By Contributing EditorNovember 15, 2019

It’s time to book profits on Citigroup (C)

Citi Bank

Today’s Chart of the Week gives us a great example of how you can use my system to successfully trade around a stock’s overbought and oversold conditions.

Back on August 2, I recommended buying Citigroup (C)

As I explained to readers, there were multiple positive indicators on the chart. One important signal was a “golden cross” that happened in May, when the 50-day simple moving average (SMA) started to trade above the 200-day SMA. 

My advice at the time was, “Buy Citigroup (C) on weakness to the quarterly and semiannual pivot/value levels at $68.15 and $67.85, respectively. Add to positions on weakness to its monthly value level at $65.86.

Within a couple weeks, shares fell to around $60—well below all three monthly value levels.

Today, shares are up about 15% since the end of August, but our downside risk increases as the stock moves higher…

That’s why it’s time to book profits on Citigroup. 

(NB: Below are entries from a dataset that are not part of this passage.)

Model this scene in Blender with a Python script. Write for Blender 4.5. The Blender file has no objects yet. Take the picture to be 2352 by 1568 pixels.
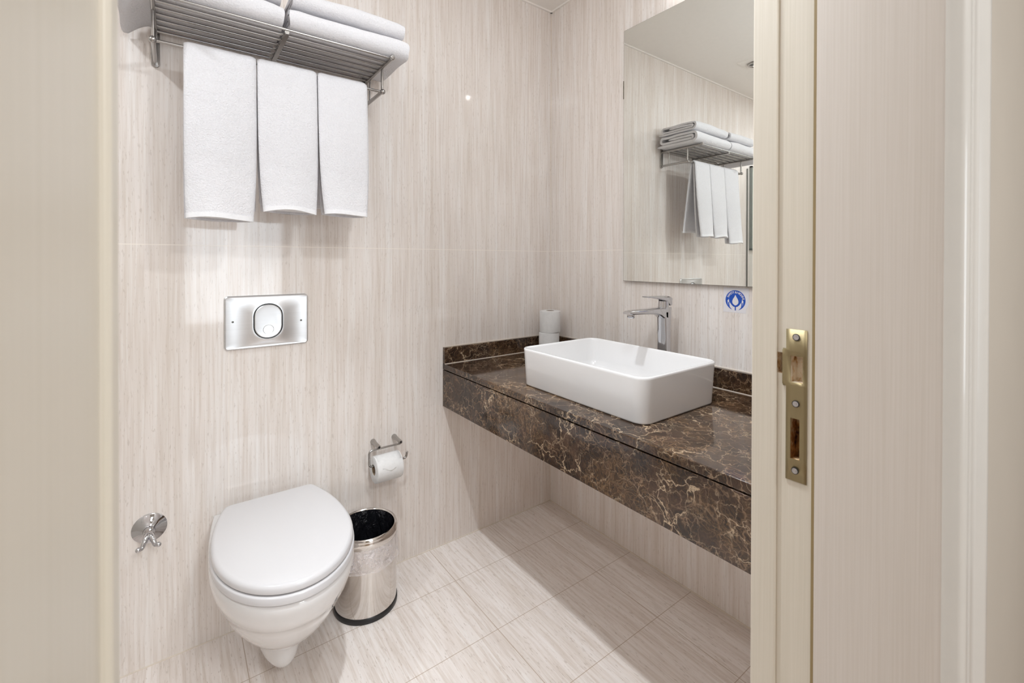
import bpy, bmesh, math, random
from mathutils import Vector, Matrix, Euler, noise
random.seed(7)
PI = math.pi
C = bpy.context.scene.collection
sc = bpy.context.scene

# ------------------------------------------------------------------ camera
cam_d = bpy.data.cameras.new('camera'); cam = bpy.data.objects.new('camera', cam_d); C.objects.link(cam)
cam_d.sensor_width = 36.0; cam_d.lens = 36.0 * 1045 / 2352
cam_d.shift_x = 0.0; cam_d.shift_y = -0.0768
cam_d.clip_start = 0.02
cam.matrix_world = (Matrix.Translation((0, 0, 1.3)) @ Matrix.Rotation(math.radians(-36.5), 4, 'Z')
                    @ Matrix.Rotation(math.radians(90 - 0.35), 4, 'X') @ Matrix.Rotation(math.radians(0.13), 4, 'Z'))
cam_d.dof.use_dof = True; cam_d.dof.focus_distance = 1.7; cam_d.dof.aperture_fstop = 9.0
sc.camera = cam
# ------------------------------------------------------------------ world, lights, exposure
w = bpy.data.worlds.new('world'); sc.world = w; w.use_nodes = True
w.node_tree.nodes['Background'].inputs[0].default_value = (0.80, 0.88, 1.0, 1)
w.node_tree.nodes['Background'].inputs[1].default_value = 1.0
sc.view_settings.view_transform = 'Standard'; sc.view_settings.look = 'None'
sc.view_settings.exposure = 0.20; sc.view_settings.gamma = 1.0; sc.view_settings.use_curve_mapping = False
sc.cycles.use_denoising = True
sc.cycles.max_bounces = 14; sc.cycles.diffuse_bounces = 12; sc.cycles.glossy_bounces = 8
sc.cycles.sample_clamp_indirect = 4.0
LAMP_POS = Vector((0.535, 0.40, 2.14))
def area(name, loc, rot, sx, sy, power, col, shape='RECTANGLE'):
    d = bpy.data.lights.new(name, 'AREA'); d.shape = shape; d.size = sx; d.size_y = sy
    d.energy = power; d.color = col
    o = bpy.data.objects.new(name, d); C.objects.link(o); o.location = loc; o.rotation_euler = rot
    return o
# daylight entering by the bedroom window behind the camera
area('window_daylight', (0.62, -2.99, 1.25), (math.radians(90), 0, 0), 1.1, 1.46, 20, (0.88, 0.94, 1.0))
# assumed, unseen lamp above the bathroom door: a bare point light, no globe
def point(name, loc, power, r, col):
    d = bpy.data.lights.new(name, 'POINT'); d.energy = power; d.shadow_soft_size = r; d.color = col
    o = bpy.data.objects.new(name, d); C.objects.link(o); o.location = loc; return o
point('assumed_wall_lamp_light', LAMP_POS, 13.5, 0.035, (0.88, 0.945, 1.0))
# assumed, unseen spot in the bathroom ceiling, aimed at the floor before the counter
_sd = bpy.data.lights.new('assumed_spot_light', 'SPOT'); _sd.energy = 90; _sd.shadow_soft_size = 0.03; _sd.color = (0.89, 0.95, 1.0)
_sd.spot_size = math.radians(68); _sd.spot_blend = 0.9
_so = bpy.data.objects.new('assumed_spot_light', _sd); C.objects.link(_so); _so.location = (0.379, 0.75, 2.612)
_so.rotation_euler = (Vector((0.90, 0.85, 0.0)) - Vector(_so.location)).to_track_quat('-Z', 'Y').to_euler()
# assumed, unseen shower ceiling light at the left end of the room
area('assumed_shower_light', (-0.80, 1.10, 2.60), (0, 0, 0), 0.16, 0.16, 11, (0.88, 0.945, 1.0), 'DISK')
# soft ceiling fill, a lamp added to raise the light in the shaded parts
area('added_fill_light', (0.72, 0.95, 2.585), (0, 0, 0), 0.30, 0.30, 2.5, (0.88, 0.945, 1.0), 'DISK')
# added light below the bedroom ceiling, with no lamp body
area('added_bedroom_light', (0.5, -1.3, 2.55), (0, 0, 0), 0.5, 0.5, 36, (0.95, 0.96, 0.95))

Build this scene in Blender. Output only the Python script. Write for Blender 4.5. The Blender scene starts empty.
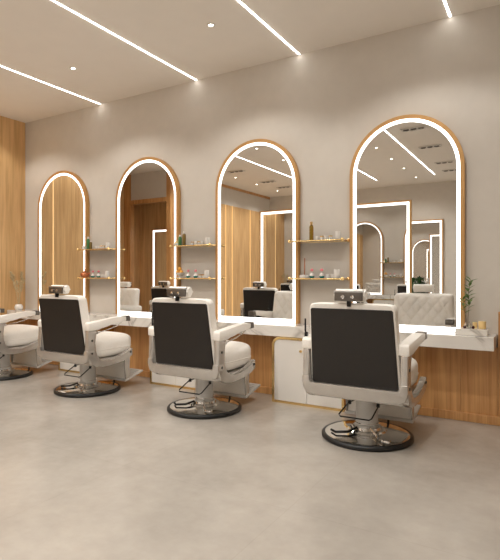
import bpy, bmesh, math, random
from mathutils import Vector, Matrix
random.seed(7)
PI = math.pi
scene = bpy.context.scene
COL = scene.collection

# ------------------------------------------------------------------ materials
def new_mat(name):
    m = bpy.data.materials.new(name); m.use_nodes = True
    nt = m.node_tree
    return m, nt, nt.nodes['Principled BSDF']

def plain(name, col, rough=.5, metal=0., coat=0., var=.04, scale=30., bump=0., spec=.5):
    m, nt, b = new_mat(name)
    tc = nt.nodes.new('ShaderNodeTexCoord')
    n = nt.nodes.new('ShaderNodeTexNoise'); n.inputs['Scale'].default_value = scale; n.inputs['Detail'].default_value = 4
    nt.links.new(tc.outputs['Object'], n.inputs['Vector'])
    r = nt.nodes.new('ShaderNodeValToRGB')
    r.color_ramp.elements[0].position = .3; r.color_ramp.elements[1].position = .7
    r.color_ramp.elements[0].color = (*[c*(1-var) for c in col], 1)
    r.color_ramp.elements[1].color = (*[min(1, c*(1+var)) for c in col], 1)
    nt.links.new(n.outputs['Fac'], r.inputs['Fac']); nt.links.new(r.outputs['Color'], b.inputs['Base Color'])
    b.inputs['Roughness'].default_value = rough; b.inputs['Metallic'].default_value = metal
    b.inputs['Coat Weight'].default_value = coat
    b.inputs['Specular IOR Level'].default_value = spec
    if bump:
        bp = nt.nodes.new('ShaderNodeBump'); bp.inputs['Strength'].default_value = bump; bp.inputs['Distance'].default_value = .003
        nt.links.new(n.outputs['Fac'], bp.inputs['Height']); nt.links.new(bp.outputs['Normal'], b.inputs['Normal'])
    return m

def emit(name, col, s):
    m, nt, b = new_mat(name)
    b.inputs['Base Color'].default_value = (.8, .8, .8, 1)
    b.inputs['Emission Color'].default_value = (*col, 1)
    b.inputs['Emission Strength'].default_value = s
    return m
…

On the chart below, you can see Citigroup’s current value and risky levels. The stock is well above both its quarterly and annual value levels of $61.25 and $55.22, respectively. (These are the key levels we would want to consider buying the stock.)

More importantly, Citigroup is now trading above its monthly and semiannual risky levels of $72.31 and $67.87, respectively. And it’s getting close to its $76.75 weekly risky level. 

Here’s why that matters…

Whenever you buy a stock at value levels, the risky levels become your price target. When a trade hits its price target, it’s time to book profits. 

Click to enlarge

This call is supported by another key indicator I track that shows shares of Citigroup have become extremely overbought: the 12-week slow stochastic (SS) reading. It’s the red line at the bottom of the chart that “wanders” between 0 and 100. Right now, it’s at 87.5, and next week this reading will likely rise above 90.

This is a major red flag for traders. When a stock rises above this level, it usually projects downside risk of 10% to 20%, possibly more.

It’s no surprise that Citigroup (and other banks) are seeing their stock prices go up…

Interest rates are low, and the Federal Reserve is committed to keeping them low to help the economy.

At its October 30 FOMC meeting, the Fed cut the federal funds rate to a range of 1.5% to 1.75%. Comments by Fed Chair Jerome Powell implied there would be a pause in future rate cuts. Inflation for goods other than food and energy remain below their 2% target. 

Shares of Citigroup have continued to rise since. The stock is up more than 9% from its closing price on August 2, the day of my recommendation. If you waited a few days to get a better price, you’re up even more. 

A 9% profit is a solid gain for a 3-month trade. 

The important thing is paying attention to the chart. My system looks at closing prices over multiple timeframes. It calculates the value levels (where a stock should be bought), as well as the risky levels (where we should look to sell a stock). 

In August, we added to our Citigroup position in a “buy zone”… Today, we’re taking money off the table in a “sell zone.” 

By following my levels system, you can continually maximize profits on stocks most investors simply buy and hold…

Trading Strategy: Sell Citigroup (C) at today’s risky levels. You can add to your position when it returns to value levels.

Citigroup trading levels:

  • Risky (weekly): $76.75
  • Risky (monthly): $72.31
  • Pivot (semiannual): $67.87
  • Value (quarterly): $61.25
  • Value (annual): $55.22

How to use trading levels

The trading levels on my charts pinpoint strategic buy and sell levels. They’re a great tool for maximizing gains and limiting losses on stocks you plan to hold long-term. 

Value levels and risky levels are based upon the last nine monthly, quarterly, semiannual and annual closes. The first set of levels was based upon the market closes on December 31. The original annual level remains in play.

Value level: Sits below where the stock is trading.

Pivot level: Often sits right around where the stock is trading. A pivot level is a value level or risky level that was violated within its time horizon. Pivots act as magnets and have a high probability of being tested again before the time horizon expires.

Risky level: Sits above where the stock is trading.

To capture share price volatility, investors should buy on weakness to a value level and reduce holdings on strength to a risky level.